- The Muscovite Tsardom is not the Third, but the Last Kingdom before the Apocalypse;
- Kitezh, hidden from the world, because behind the seeming goodness of its motives lies a path to Hell;
- Moscow is not Anti-Rome — it is the harbinger of the Apocalypse, through which all of humanity must pass.
Eschatological Obsession
From the moment the cunning Venetians gifted Moscow the myth of being the “heir to Byzantium,” its spiritual transformation into an eschatological fortress began:
- The idea of “Moscow is the Third Rome, and there shall be no fourth” is not an expression of pride, but a conviction in the imminent end of the world as we know it.
- It is a call to end history, with the Russian Empire as the executioner’s axe in the hand of God.
But whereas Byzantium restrained chaos, Moscow generates, accelerates, and unleashes it.
It does not preserve order — it seeks catastrophe.
Sacred Catastrophe as a Mission
The “Russian” people were raised in the belief that:
- to perish for “the Tsar and the Faith” is a far greater calling than to live rich, happy, and free;
- the world is a lie, and terrible suffering — the true path to truth;
- the great mission is not to live well, but to die in torment.
Hence — the cult of suffering, sacrifice, and self-annihilation.

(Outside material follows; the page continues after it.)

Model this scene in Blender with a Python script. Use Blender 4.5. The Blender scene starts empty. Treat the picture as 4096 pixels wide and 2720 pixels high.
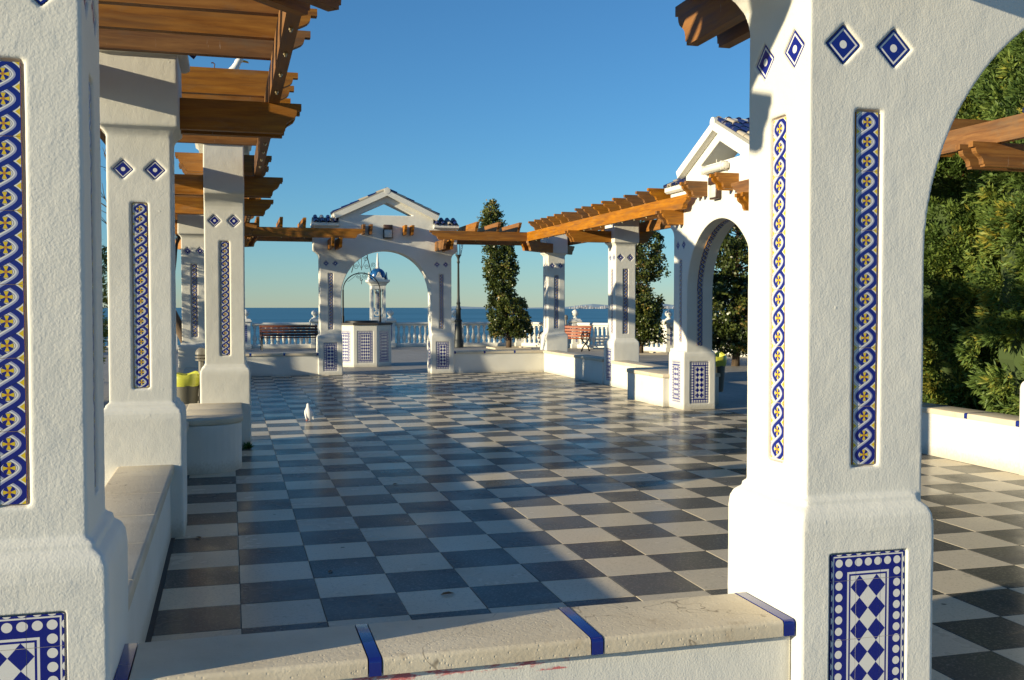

Moscow is not afraid of the Apocalypse — it welcomes it. And not just welcomes, but actively seeks to guarantee its arrival — hence all those myths about the Decline of Europe, the xenophobia, anti-Western paranoia, and recurring nuclear blackmail.
An Ideology of the End Instead of an Ideology of the Future
Russia, by definition, has no future. Its goal lies at the end.
While the rest of the world — even in its most bizarre forms — strove toward the future, Moscow built its grandeur on the foreboding of an inevitable end:
- Literature — from Dostoevsky to Berdyaev — is steeped in fatalism;
- Politics — from Ivan the Terrible to Putin — is always ready to march into war to the last “Russian,” as long as it avoids equal negotiation;
- Religion — turned into a cult of great demise, where holiness is measured by the scale of suffering and grief.
Moscow as Anti-Rome, as Anti-World
Moscow constructs a mirror image of the world — a distorted reflection of the civilized West:
- the righteous are martyrs,
- the heroes are executioners,
- freedom is heresy,
- the enemy is the future.
Moscow does not create civilization. It reproduces it as a crooked and grotesque imitation, loudly declaring:
“See? This doesn’t work.”
The idea of the End is its only constant.
Moscow does not fear nuclear war — it flirts with it. It is aroused by the anticipation of total destruction, because that is its chance to “finally realize itself.”
For the political archetype of the “Russomyth,” there is no other way to win except:
“You will all die — and we’ll go to Heaven.”